California Gov. Edmund G. “Jerry” Brown Jr. signed into law Thursday a bill that requires CalPERS and CalSTRS to divest from investments in coal companies, he announced on his website.
The law mandates that the $291 billion California Public Employees’ Retirement System, Sacramento, and the $184 billion California State Teachers’ Retirement System, West Sacramento, liquidate holdings in thermal coal companies by July 1, 2017.
In April, CalPERS’ investment committee approved the investment staff’s recommendation to take no official position on the legislation.
In a news release on Friday, CalPERS said it will begin to engage with the approximately 27 thermal coal companies whose holdings comprise about $57 million in plan assets as of June 30. This is the first step required by the new law.
"We applaud Sen. (Kevin) de Leon and Governor Brown for their commitment and attention to this important issue," added Anne Stausbol, CalPERS’ CEO, in the news release. "CalPERS has been at the forefront of tackling climate change issues through policy advocacy, engagement with portfolio companies and investing in climate change solutions. We remain committed to encouraging our investment managers, portfolio companies and policymakers to engage in responsible environmental practices as part of our duty as a principled and effective investor."

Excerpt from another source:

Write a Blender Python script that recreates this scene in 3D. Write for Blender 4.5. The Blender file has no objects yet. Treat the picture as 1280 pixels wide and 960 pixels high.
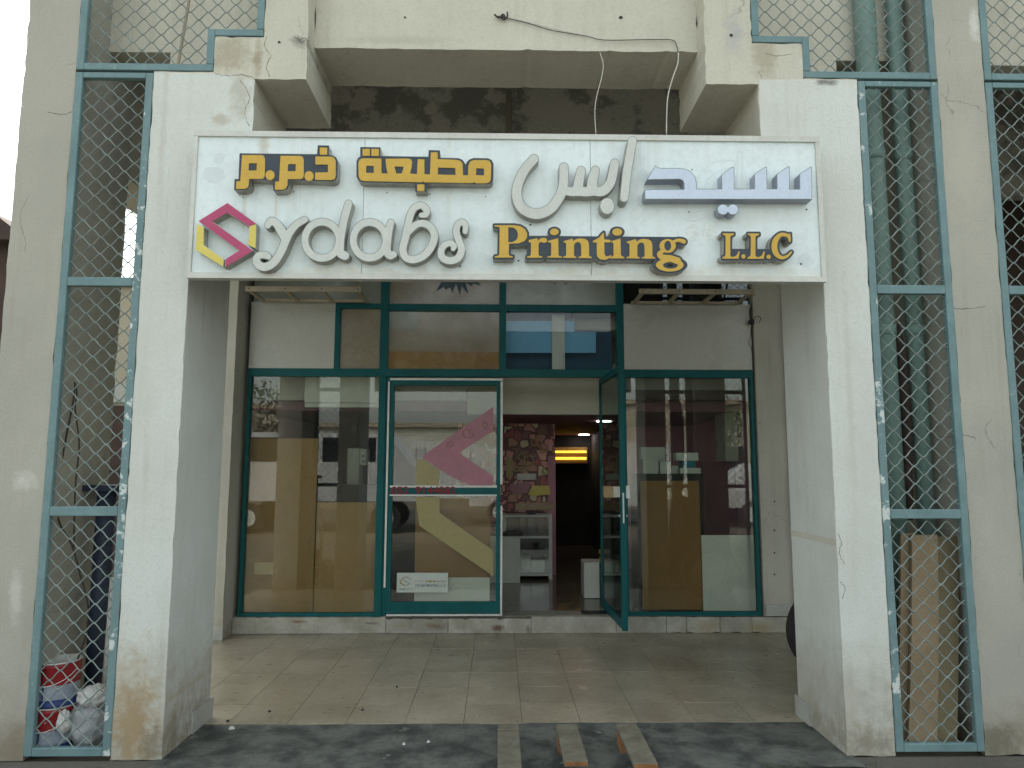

Ms. Stausbol is also co-chair of the board of Ceres, a coalition of environmental groups, investors and non-profit organizations advocating for sustainable business practices.
Ricardo Duran, CalSTRS spokesman, said in an e-mail that the pension fund began to evaluate its holdings in thermal coal in April at the direction of its investment committee to determine its extent within the investment portfolio and the fiduciary impact of its possible removal.
As of Sept. 30, CalSTRS’ holdings in thermal coal were valued at roughly $6.7 million, Mr. Duran said.
“The impact of the newly signed law on CalSTRS’ $184 billion portfolio is expected to be minimal,” he added.